→ **REQUIREMENT**: Reproduce each line from the first in the data through the line that contains "o['label'] = 'small" exactly; give nothing else.
-*-*-
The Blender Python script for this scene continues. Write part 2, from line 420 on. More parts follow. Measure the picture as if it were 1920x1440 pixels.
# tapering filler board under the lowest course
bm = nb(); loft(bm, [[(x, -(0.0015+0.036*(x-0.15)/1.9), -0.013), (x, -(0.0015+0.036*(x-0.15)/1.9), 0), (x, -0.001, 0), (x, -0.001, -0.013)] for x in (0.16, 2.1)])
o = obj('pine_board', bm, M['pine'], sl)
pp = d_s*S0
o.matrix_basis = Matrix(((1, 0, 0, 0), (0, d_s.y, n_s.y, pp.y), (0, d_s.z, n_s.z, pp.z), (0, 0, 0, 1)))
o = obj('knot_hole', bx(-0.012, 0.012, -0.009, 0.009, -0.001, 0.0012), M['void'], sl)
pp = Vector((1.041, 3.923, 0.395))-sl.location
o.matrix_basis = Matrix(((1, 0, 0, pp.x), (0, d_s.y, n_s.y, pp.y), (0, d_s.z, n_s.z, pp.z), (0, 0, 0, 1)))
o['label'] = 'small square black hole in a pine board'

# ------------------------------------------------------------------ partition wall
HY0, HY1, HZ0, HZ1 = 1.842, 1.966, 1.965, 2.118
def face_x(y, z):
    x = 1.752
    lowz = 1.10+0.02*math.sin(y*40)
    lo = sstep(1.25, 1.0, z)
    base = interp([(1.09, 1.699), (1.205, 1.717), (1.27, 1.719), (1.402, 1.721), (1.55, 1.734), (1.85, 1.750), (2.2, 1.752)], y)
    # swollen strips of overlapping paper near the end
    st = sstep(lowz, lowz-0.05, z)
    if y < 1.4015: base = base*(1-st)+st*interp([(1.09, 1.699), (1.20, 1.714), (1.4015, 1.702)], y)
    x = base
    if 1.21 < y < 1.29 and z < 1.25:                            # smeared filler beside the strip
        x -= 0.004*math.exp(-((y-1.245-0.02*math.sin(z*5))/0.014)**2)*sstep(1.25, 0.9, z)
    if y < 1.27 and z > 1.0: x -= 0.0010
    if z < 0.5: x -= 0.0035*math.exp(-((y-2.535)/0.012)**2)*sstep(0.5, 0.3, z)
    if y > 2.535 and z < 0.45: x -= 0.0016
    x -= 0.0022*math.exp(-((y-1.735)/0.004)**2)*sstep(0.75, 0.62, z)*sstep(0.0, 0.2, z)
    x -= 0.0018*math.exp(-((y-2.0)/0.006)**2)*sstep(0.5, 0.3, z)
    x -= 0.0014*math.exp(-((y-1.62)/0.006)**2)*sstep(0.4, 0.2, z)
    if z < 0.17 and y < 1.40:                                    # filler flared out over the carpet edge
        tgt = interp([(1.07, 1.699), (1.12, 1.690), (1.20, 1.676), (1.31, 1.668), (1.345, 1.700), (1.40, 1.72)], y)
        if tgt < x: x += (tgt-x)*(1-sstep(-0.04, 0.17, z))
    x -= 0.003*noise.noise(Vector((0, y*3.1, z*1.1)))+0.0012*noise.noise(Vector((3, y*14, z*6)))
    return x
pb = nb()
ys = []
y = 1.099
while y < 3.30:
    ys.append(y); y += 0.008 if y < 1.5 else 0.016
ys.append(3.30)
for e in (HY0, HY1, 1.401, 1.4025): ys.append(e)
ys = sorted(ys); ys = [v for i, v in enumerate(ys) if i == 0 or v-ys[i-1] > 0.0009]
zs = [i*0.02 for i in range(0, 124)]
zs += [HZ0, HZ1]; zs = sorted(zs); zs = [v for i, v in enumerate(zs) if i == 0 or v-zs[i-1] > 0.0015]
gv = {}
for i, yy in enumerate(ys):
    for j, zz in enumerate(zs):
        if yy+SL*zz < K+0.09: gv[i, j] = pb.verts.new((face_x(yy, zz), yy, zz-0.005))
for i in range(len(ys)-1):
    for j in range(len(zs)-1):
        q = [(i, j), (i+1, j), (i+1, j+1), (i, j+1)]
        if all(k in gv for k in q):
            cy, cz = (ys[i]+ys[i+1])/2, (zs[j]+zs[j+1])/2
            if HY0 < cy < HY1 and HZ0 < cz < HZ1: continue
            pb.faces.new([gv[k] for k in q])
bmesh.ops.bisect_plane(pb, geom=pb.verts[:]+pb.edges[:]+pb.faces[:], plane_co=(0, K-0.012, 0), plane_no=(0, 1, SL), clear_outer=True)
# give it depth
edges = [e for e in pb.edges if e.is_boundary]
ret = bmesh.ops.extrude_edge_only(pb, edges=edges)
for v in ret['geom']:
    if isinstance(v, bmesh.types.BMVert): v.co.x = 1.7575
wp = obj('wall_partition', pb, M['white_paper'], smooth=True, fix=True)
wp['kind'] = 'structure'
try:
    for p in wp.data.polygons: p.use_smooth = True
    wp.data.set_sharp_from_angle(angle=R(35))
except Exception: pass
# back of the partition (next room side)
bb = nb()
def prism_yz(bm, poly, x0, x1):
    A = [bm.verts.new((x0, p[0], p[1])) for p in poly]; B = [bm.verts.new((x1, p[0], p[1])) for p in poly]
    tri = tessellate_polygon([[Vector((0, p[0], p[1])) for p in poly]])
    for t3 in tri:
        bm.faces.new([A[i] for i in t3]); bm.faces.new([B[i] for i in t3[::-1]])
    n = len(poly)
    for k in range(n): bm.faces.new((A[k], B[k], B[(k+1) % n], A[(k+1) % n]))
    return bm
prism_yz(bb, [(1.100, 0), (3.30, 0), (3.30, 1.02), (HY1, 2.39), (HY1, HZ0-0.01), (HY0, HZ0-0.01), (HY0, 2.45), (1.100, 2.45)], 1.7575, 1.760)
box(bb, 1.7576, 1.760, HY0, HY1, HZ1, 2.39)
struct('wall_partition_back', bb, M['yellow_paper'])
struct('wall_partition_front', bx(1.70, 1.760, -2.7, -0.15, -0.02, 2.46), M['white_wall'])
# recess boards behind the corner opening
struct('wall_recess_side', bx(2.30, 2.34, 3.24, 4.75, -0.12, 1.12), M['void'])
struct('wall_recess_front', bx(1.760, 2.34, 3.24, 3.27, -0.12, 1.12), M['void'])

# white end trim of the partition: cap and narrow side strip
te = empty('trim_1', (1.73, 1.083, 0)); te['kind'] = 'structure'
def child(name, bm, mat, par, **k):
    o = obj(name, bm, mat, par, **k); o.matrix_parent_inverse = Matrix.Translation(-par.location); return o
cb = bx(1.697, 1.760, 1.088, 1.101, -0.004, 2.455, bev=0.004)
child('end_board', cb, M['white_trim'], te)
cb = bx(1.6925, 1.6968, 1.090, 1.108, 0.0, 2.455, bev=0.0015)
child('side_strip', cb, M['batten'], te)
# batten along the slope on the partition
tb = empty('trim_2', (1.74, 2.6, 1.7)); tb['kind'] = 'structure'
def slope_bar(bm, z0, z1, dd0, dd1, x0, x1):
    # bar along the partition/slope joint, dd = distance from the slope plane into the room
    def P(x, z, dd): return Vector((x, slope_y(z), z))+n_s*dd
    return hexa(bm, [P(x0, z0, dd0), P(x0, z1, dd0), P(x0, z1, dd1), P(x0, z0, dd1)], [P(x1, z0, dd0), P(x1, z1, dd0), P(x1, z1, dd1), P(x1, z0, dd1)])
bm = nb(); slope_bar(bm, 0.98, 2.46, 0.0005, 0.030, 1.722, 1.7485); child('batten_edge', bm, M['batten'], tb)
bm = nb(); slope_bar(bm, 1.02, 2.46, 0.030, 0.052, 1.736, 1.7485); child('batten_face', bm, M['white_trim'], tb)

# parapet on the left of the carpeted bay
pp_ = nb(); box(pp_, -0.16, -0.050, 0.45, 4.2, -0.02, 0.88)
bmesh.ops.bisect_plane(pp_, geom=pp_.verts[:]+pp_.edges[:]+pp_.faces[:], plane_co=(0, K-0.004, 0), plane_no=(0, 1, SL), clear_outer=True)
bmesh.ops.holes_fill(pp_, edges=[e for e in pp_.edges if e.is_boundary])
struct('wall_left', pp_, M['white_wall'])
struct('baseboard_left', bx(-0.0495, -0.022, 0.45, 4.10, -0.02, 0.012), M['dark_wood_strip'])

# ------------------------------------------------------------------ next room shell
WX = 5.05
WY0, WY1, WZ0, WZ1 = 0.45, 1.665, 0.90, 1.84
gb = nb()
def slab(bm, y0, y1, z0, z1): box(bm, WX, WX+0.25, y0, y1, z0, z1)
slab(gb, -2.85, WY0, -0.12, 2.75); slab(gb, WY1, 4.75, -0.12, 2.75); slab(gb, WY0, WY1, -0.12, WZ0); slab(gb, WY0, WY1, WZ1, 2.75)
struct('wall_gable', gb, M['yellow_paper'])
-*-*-
→ **SOLUTION**:
The Blender Python script for this scene continues. Write part 2, from line 420 on. More parts follow. Measure the picture as if it were 1920x1440 pixels.
# tapering filler board under the lowest course
bm = nb(); loft(bm, [[(x, -(0.0015+0.036*(x-0.15)/1.9), -0.013), (x, -(0.0015+0.036*(x-0.15)/1.9), 0), (x, -0.001, 0), (x, -0.001, -0.013)] for x in (0.16, 2.1)])
o = obj('pine_board', bm, M['pine'], sl)
pp = d_s*S0
o.matrix_basis = Matrix(((1, 0, 0, 0), (0, d_s.y, n_s.y, pp.y), (0, d_s.z, n_s.z, pp.z), (0, 0, 0, 1)))
o = obj('knot_hole', bx(-0.012, 0.012, -0.009, 0.009, -0.001, 0.0012), M['void'], sl)
pp = Vector((1.041, 3.923, 0.395))-sl.location
o.matrix_basis = Matrix(((1, 0, 0, pp.x), (0, d_s.y, n_s.y, pp.y), (0, d_s.z, n_s.z, pp.z), (0, 0, 0, 1)))
o['label'] = 'small square black hole in a pine board'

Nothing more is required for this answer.